O decreto determina que as barracas possuam a medida de 2 x 3 metros, tamanho abaixo do espaço que as barracas ocupam atualmente. Outra questão é quanto a quantidade de barracas. De acordo com a prefeitura, há 220 feirantes cadastrados, por isso a praça foi adequada para o mesmo número de barracas. Os espaços que devem ser ocupados já estão demarcados de tinta amarela no chão. No entanto, segundo afirmação do presidente do Sindicato e da Associação, um feirante cadastrado possui de três a cinco barracas do mesmo segmento espalhadas ao longo de toda a feira. “A prefeitura quer também dar uma controlada no número de feirantes, mas nós queremos criar uma parceria, ela precisa trabalhar em conjunto com os representantes, pois nós temos conhecimento da situação”, completa. De acordo com Mário, a Prefeitura tem falhado no entendimento com a categoria, que ofereceu outras opções para a mudança, mas ainda não foram aceitas. Mário também é feirante e possui uma barraca de pastel na qual trabalha toda terça, quarta, quinta e sexta-feira em outras feiras da cidade.

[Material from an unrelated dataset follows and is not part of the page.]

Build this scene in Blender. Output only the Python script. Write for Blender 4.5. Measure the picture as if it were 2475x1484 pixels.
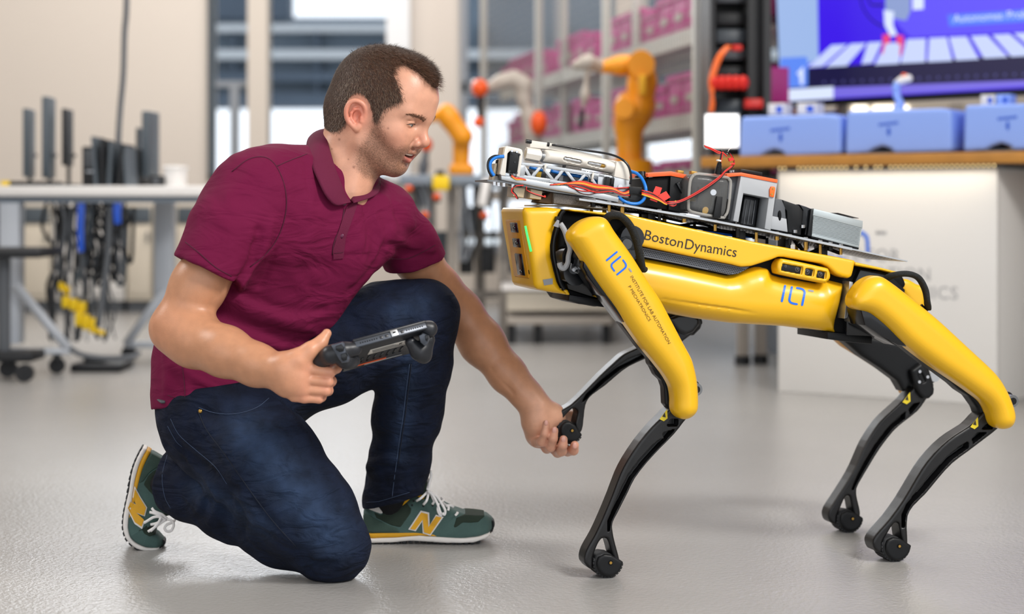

Quem está à frente desta ação é a Secretaria Municipal de Agricultura, Trabalho e Desenvolvimento Econômico, comandada pelo secretário, Gilberto Gonçalo Gomes. Todas as orientações em relação à mudança têm sido repassadas em reuniões realizadas com os feirantes desde o início de 2018, quando a pasta era conduzida pelo ex-secretário Vinicius Hugueney. A previsão era que a realocação ocorresse no dia 23 de dezembro do último ano, mas a classe sempre esteve resistente. A próxima data estabelecida pela Prefeitura é na segunda quinzena de fevereiro.

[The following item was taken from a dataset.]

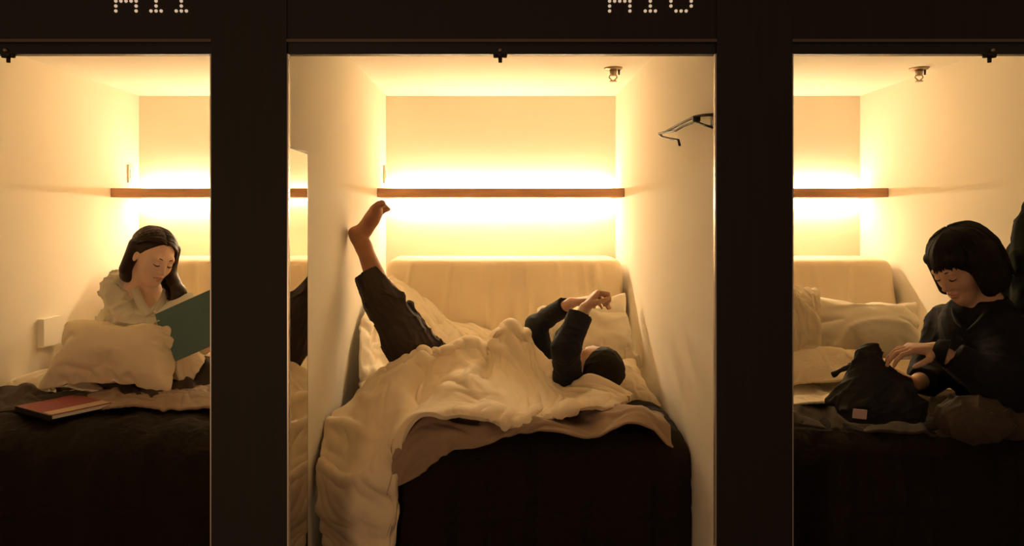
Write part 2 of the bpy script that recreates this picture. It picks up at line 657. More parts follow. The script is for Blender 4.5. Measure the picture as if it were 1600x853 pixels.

“Eu não concordo com a mudança, eu estou aqui há 20 e poucos anos e tenho três pontos na feira, onde trabalham eu e minha família. O espaço na praça é pequeno, eu prefiro aqui”, comenta Antônio José de Paula, de 63 anos, que vende frango caipira, na rua Bahia. Sua barraca é muito maior do que o tamanho que lhe será disponibilizado na praça.

De acordo com Gilberto Gomes, o trabalho está dentro do programa de desenvolvimento institucional da gestão e inclui o recadastramento dos autônomos, realizado pelos servidores da Secretaria desde o mês de novembro. Até o momento duas audiências já foram realizadas com a categoria, informando sobre as mudanças e orientado os feirantes sobre como se dará todo o processo. “Para além do cumprimento de um acordo, tudo foi feito de maneira organizada, priorizando o setor. Isso faz parte da proposta de humanização do prefeito Emanuel Pinheiro”, explica o secretário.

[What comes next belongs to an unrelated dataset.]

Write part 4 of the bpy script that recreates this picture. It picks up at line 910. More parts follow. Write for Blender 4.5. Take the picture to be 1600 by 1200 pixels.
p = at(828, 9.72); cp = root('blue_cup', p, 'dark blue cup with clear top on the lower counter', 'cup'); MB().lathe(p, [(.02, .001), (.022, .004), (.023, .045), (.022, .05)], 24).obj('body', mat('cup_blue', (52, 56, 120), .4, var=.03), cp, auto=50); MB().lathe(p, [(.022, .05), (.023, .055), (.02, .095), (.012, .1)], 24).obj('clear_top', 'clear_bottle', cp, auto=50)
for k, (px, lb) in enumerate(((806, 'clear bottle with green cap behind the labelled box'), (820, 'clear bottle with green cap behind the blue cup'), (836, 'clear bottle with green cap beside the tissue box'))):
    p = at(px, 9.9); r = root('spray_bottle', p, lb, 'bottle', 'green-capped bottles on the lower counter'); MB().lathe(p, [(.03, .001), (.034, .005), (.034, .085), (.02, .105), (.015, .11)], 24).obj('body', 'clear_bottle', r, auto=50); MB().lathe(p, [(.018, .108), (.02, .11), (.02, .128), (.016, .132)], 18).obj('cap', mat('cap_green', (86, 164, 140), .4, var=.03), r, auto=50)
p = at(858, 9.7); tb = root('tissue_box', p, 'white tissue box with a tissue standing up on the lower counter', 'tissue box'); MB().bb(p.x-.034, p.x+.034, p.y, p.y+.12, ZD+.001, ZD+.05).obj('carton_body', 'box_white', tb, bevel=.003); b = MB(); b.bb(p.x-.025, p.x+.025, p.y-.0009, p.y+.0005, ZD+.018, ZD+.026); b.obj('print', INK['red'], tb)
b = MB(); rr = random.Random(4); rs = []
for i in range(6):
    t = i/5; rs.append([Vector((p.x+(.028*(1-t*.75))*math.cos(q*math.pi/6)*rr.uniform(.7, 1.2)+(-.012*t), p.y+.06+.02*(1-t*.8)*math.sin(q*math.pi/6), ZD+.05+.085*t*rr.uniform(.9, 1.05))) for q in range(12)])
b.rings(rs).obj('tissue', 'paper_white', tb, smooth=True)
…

Marcilene dos Santos Carvalho, também feirante, desde 1997 vende bijuterias e acessórios ao lado do seu marido. A mudança também lhe preocupa e a sua principal preocupação é quanto aos eventos realizados na praça. Ela acredita também que o espaço deve ser utilizado pela comunidade e não pelos comerciantes. “Eu não concordo! Primeiro porque o espaço ali vai ficar muito apertado, segundo porque a praça não é local para colocar a gente para trabalhar. Quando tiver um evento como que vai disponibilizar a praça? A praça é para a comunidade”, pontua a feirante.

Segundo Marcilene, em relação aos eventos, a secretaria garantiu que, quando tiver, eles serão encerrados à meia noite, mas ela ainda questiona “tudo bem, meia noite acaba a festa, mas e a estrutura que estará montada, eles vão tirar tudo em poucas horas? ”. “Eu chego por volta das 4:30, mas têm feirantes que trabalham com produtos pesados que chegam mais cedo, porque têm muita coisa para arrumar”, completa. Trabalhar na feira é o único sustento da família de Marcilene. Ela tem um ponto em cada feira nas terças, quartas, sextas e sábados, além de domingo, ali no CPA.

De acordo com a estimativa de Mario Carreiro, a feira atualmente possui cerca de 600 pontos e a desvantagem será muito grande caso a mudança seja concretizada, tanto para os feirantes quanto para os clientes, que terão um espaço muito reduzido para circulação. “Nós representantes vamos lutar por um diálogo com a prefeitura para alcançarmos o entendimento entre as duas partes. O decreto prevê algumas vantagens, mas a realocação pode prejudicar os comerciantes”, garante.